REALISATEUR : Kiyoshi Kurosawa

ANNEE : 2015

PAYS : Japon

BUDGET : ?

ACTEURS PRINCIPAUX :Tadanobu Asano, Eri Fukatsu, Yû Aoi...


RESUME : Au cœur du Japon, Yusuke convie sa compagne Mizuki à un périple à travers les villages et les rizières. A la rencontre de ceux qu'il a croisés sur sa route depuis ces trois dernières années, depuis ce moment où il s'est noyé en mer, depuis ce jour où il est mort. Pourquoi être revenu ?


MON HUMBLE AVIS

Kiyoshi Kurosawa s’est construit un œuvre hybride et foisonnante en empiétant avec bonheur sur les plantes bandes de tous les genres. On le retrouve aussi bien dans des séries B et des DTV (Door III), le film d’épouvante (Retribution), le drame intimiste de la mini série (Shokuzai) ou la SF (Real). Une nouvelle fois, il nous surprend avec Vers l’autre rive, adapté d’un roman de Kazumi Yumoto, où le fantastique n’est que la toile de fond d’une histoire d’amour.

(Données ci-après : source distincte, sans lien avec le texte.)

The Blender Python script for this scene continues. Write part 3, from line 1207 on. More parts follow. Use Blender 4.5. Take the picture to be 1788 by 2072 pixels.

Quelques plans suffisent pour présenter Misuki (Eri Fukatsu) chez elle dans son quotidien où revient Yusuke (Tadanobu Asano) mort depuis trois mois. Comme Misuki, le spectateur n’est pas si surpris et accepte ce postulat de départ très naturellement, d’autant plus que Yusuke n’est pas une entité brumeuse. Il est bien réel, mange et dort un peu comme dans la série Les Revenants. Si le rythme peut sembler lent dès l’entame, il faut se laisser guider par la caméra de Kurosawa et accompagner le couple parti sur les chemins du souvenir à la rencontre des êtres qu’a côtoyé Yusuke. Un ultime voyage pendant lequel on oublierait presque la situation de départ tant le fantastique s’insère parfaitement dans l’histoire comme s’il se créait une sorte de réel imaginaire. Porté par une caméra délicate et des plans d’une beauté incarnée par la simplicité, Vers l’autre rive explore les tiroirs de l’âme humaine à la recherche d’un sens de la vie au travers de la banalité de l’existence. Si les morts franchissent le Rubicon, ce n’est pas pour hanter les vivants mais pour les aider à faire leur deuil afin que ces fantômes de chair atteignent l’autre rive.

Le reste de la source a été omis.